Seit dem Referendum hat sich die Stimmung im Norden verschlechtert, meint Klaus M. Storn, bei der UNO zuständig für zivile Angelegenheiten. Er ist einer von drei Österreichern, die auf Zypern ihren Dienst versehen. Die Friedensmission mitten in der EU wird alle sechs Monate verlängert, die Pufferzone, in der nur in Ausnahmefällen etwas verändert werden darf, reißt die Insel weiter auseinander, Minenfelder werden nur langsam geräumt.

Der Wille zur Machtdemonstration kann auf beiden Seiten absurde Formen annehmen. In einem Ort im Norden wohnen fünf griechische Zyprioten. Deren Kirche interessiert die türkisch-zypriotische Administration nicht. Doch den Schlüssel dazu hat der Sekretär des Ortsvorstehers. Und den muss die griechische Zypriotin, die in der Kirche nach dem Rechten schaut, immer aufsuchen.

Im Süden wollen sie eine orthodoxe Kapelle bauen - just auf einem Hügel gegenüber des türkischen Stützpunkts. Die UNO lehnt das Projekt als Provokation ab. Das Fundament wird trotzdem ausgehoben. Die Arbeiten werden nur kurz gestoppt, wenn eine Patrouille der Vereinten Nationen vorbeikommt.

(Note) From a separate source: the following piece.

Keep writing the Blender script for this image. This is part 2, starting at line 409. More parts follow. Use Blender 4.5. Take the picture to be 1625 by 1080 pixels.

Nach jahrzehntelangen Bemühungen wurde im türkischen Norden eine griechische höhere Schule eröffnet. Finanziert vom Norden, heißt es im Norden. Bezahlt vom Süden, sagen sie im Süden. Zwölf Kinder gehen derzeit hin. Die Liste der Lehrer-Innen, die der Süden vorschlug, umfasste 24 Namen. Die UNO hatte unter anderem die Aufgabe, die griechischen Schulbücher auf türkisch-feindliche Inhalte zu überprüfen. Und eine Abteilung war dann tagelang damit beschäftigt, Seiten rauszureißen.

Dennoch glaubt Storn, dass eine dauerhafte Lösung des Zypern-Problems nicht von außen aufoktroyiert werden kann: "Sie kann nur von den Zyprioten kommen." Ohne Vermittler können viele von ihnen aber noch immer nicht miteinander reden.